Emsal Mahkeme Kararı İstanbul Bölge Adliye Mahkemesi 14. Hukuk Dairesi 2021/1804 E. 2021/1511 K. 02.12.2021 T.

Görüntülediğiniz mahkeme kararı kesinleşmiş bir karardır.

T.C.
İSTANBUL
BÖLGE ADLİYE MAHKEMESİ
14. HUKUK DAİRESİ
DOSYA NO: 2021/1804
KARAR NO: 2021/1511
T Ü R K M İ L L E T İ A D I N A
İ S T İ N A F K A R A R I
İNCELENEN KARARIN
MAHKEMESİ: İstanbul 12.Asliye Ticaret Mahkemesi
TARİHİ: 15.03.2021
NUMARASI: 2020/414 Esas – 2021/199 Karar
DAVA: Şirketin İhyası
Taraflar arasındaki şirket ihyası davasının ilk derece mahkemesince yapılan yargılaması sonunda ilamda yazılı nedenlerle davanın kabulüne dair verilen karara karşı, davalı tasfiye memuru vekilince istinaf yoluna başvurulması üzerine, dosya içerisindeki tüm belgeler okunup incelendi, gereği konuşulup düşünüldü.
TARAFLARIN İDDİA VE SAVUNMALARININ ÖZETİ Davacı vekili dava dilekçesi ile; Kayyım Bürosu Başkanlığı’na olan borcundan dolayı … Ltd.Şti. aleyhine İstanbul … İcra Müdürlüğünün … Esas sayılı dosyası ile icra takibi başlattıklarını, davalı borçlu şirketin İstanbul Ticaret Odası kayıtlarında tasfiye ile sicil kaydının kapandığı ve mersis kayıtlarında terkin gerçekleştiginin anlaşıldığını, hukuki menfaati bulunanların haklı sebeplere dayanarak, silinme tarihinden itibaren beş yıl içinde mahkemeye başvurarak şirket veya kooperatifin ihyasını isteyebildiklerini, yapılan usulsüz sicilden terkin nedeniyle idarenin ciddi miktardaki alacağının konu edildiği dava ve hakların hukuka aykırı olacak şekilde haksız ve kabul edilemeyecek bir süreçle karşı karşıya bırakıldığını, davalı şirket hakkında İstanbul … İcra Müdürlüğünün … E sayılı dosyası ile icra takibine devam edilebilmesi için HMK’nın 52 ve 54. maddeleri hükmünün verine getirilmesine gerek kalmaksızın şirket tüzel kişiliğinin ihyasının gerektiğini belirterek, İstanbul Ticaret Sicil Müdürlüğünün … sicil numarasında kayıtlı … Ltd.Şti. unvanlı şirketi sicil kaydının ihyasına, yargılama gideri ve vekalet ücretinin davalı tarafa tahmiline karar verilmesini talep ve dava etmiştir.
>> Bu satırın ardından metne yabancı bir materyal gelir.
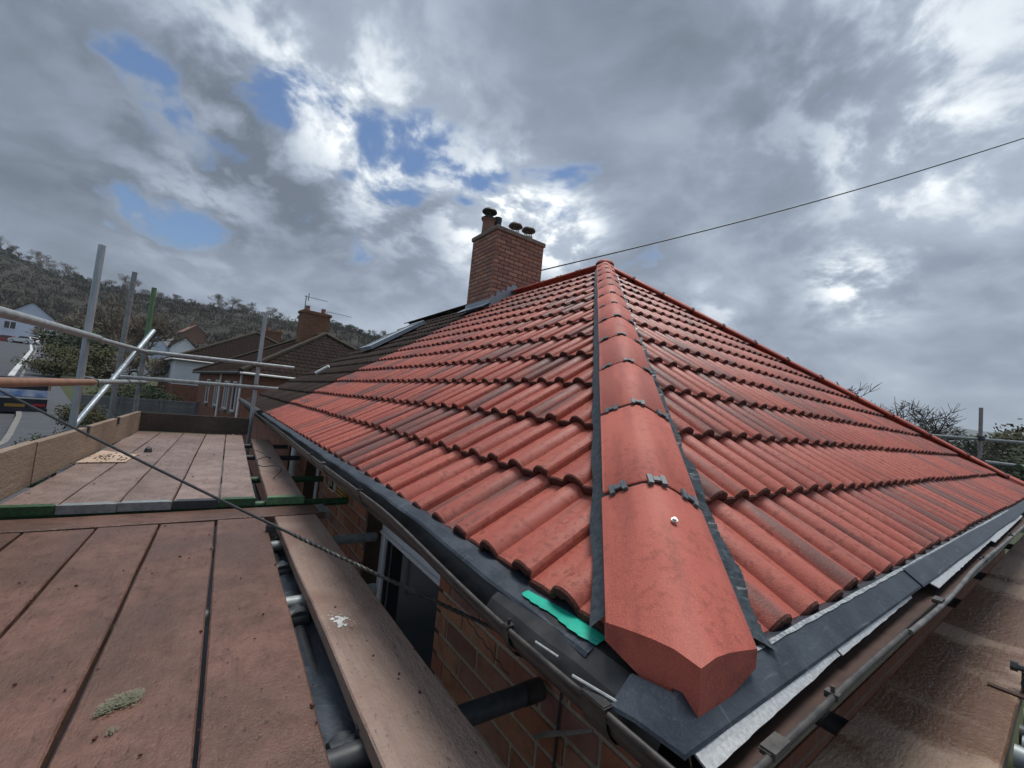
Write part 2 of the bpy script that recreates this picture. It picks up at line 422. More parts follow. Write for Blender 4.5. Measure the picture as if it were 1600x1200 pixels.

Tasfiye Memuru … vekili, cevap dilekçesinde özetle; huzurdaki davanın yazılı yargılama usulüne göre görülmesi gerektiğini, davalı olarak gösterilen şirketin ticaret sicilinden terkini gerçekleşmiş olup tüzel kişiliğinin sona erdiğini, bu sebeple şirketin taraf ehliyeti bulunmadığını, HMK’nın 52 ve 54. maddelerinin “Tarafların Ehliyeti” başlığı altında düzenlenmiş olup taraf ehliyetinin aynı sayılı HMK’nın 114. maddesi uyarınca dava şartları arasında sayıldığını, davalı sıfatı ile husumet yöneltilmiş olan … Ltd. Şti.’nin İstanbul Ticaret Odası kayıtlarında tasfiye ile şirket sicil kaydının silinmiş olması nedeni ile terkin işleminin gerçekleşmesi sebebiyle taraf ehliyeti bulunmamakla davanın usulen reddi gerektiğini, davacı tarafa süre verilerek HMK’nın 52 ve 54. maddeleri çerçevesinde işlem yapmasına karar verilmesini, müvekkil tarafından taraflarına bildirildiği üzere tasfiye işlemlerini usule uygun şekilde gerçekleştirdiğini belirterek, öncelikle yargılamanın yazılı yargılama usulüne göre yapılmasına karar verilmesini ve yapılacak yargılama sonucunda davanın reddine, yargılama giderlerinin davacıya tahmiline karar verilmesini talep etmiştir.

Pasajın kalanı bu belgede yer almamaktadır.